Some of these abandoned promises won't have much in the way of political repercussions, but this one might. The promise of electoral reform was part of the Liberals' calculated seduction of left-wing voters, and it was these voters who gave the Liberals a majority in the 2015 election. If they lose these voters, good-bye majority.

When the Liberals said electoral reform, NDP and Green voters heard proportional representation, which would amplify their representation in the House of Commons and make majority government a thing of the past. It seemed almost too good to be true, the Liberals promising an era of permanent coalition government, with the NDP and Greens finally admitted to the cabinet table.

Indeed, it was too good to be true. The Liberal idea of reform was the alternative vote, which would increase the size of their majority, leaving nothing for the parties of the left. When it became obvious to the Liberals that they couldn't get the alternative vote without overriding the objections of all other parties, they shut it down. In our long-running version of political Peanuts, the Liberals once again played the role of Lucy, pulling the football away at the last minute from Charlie Brown.

But as Barack Obama used to say, this is a "teachable moment." This fiasco should permanently disbar parties from making definite-sounding campaign promises that are devoid of content, to wit: "We are committed to ensuring that 2015 will be the last federal election conducted under the first-past-the-post voting system." Other parties should not let their rivals get away with it, nor should the media let it pass.

Promising to repeal legislation if you think that no replacement is needed is fine, but that hardly applies to the Canada Elections Act.

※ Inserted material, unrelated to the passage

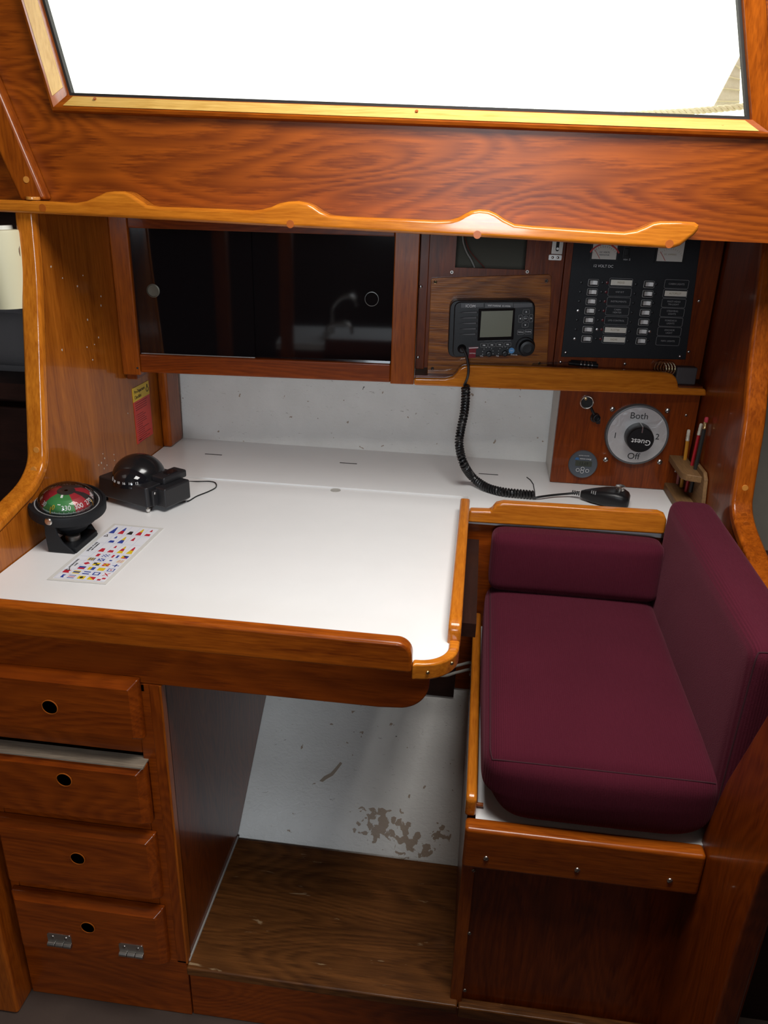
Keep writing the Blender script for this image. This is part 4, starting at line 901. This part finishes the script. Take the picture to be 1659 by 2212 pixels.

A functioning democracy needs to have legislation so that elections can take place. It is the height of irresponsibility to promise to repeal the status quo without giving any idea of what will replace it, particularly when it is obvious that there is no broad agreement on an alternative.

The legislative process, developed over centuries of representative government, shows the right way to proceed. A bill is introduced, amendments are voted upon, and the assembly finally votes yea or nay to the bill as amended. If the bill is defeated, the status quo prevails. Parliamentary procedure sets up a final showdown between a reform idea and the status quo so that voters know what they will get if they vote for change. It's one of those brilliant products of historical evolution that we take for granted.

In Parliament, you can't start by eliminating the status quo from the choice set, and then ask, "What do we do now?" Yet that is what the Liberals tried to do in their campaign – to get voters to agree that the status quo needed to be replaced without saying what should replace it. It was a triumph of stagecraft over statecraft – rhetorically successful in a campaign, but a failure in terms of getting anything done.

Ordinary voters, who have many other things on their minds, may not always see through such sleight of hand, but political rivals and media observers should call out such deception.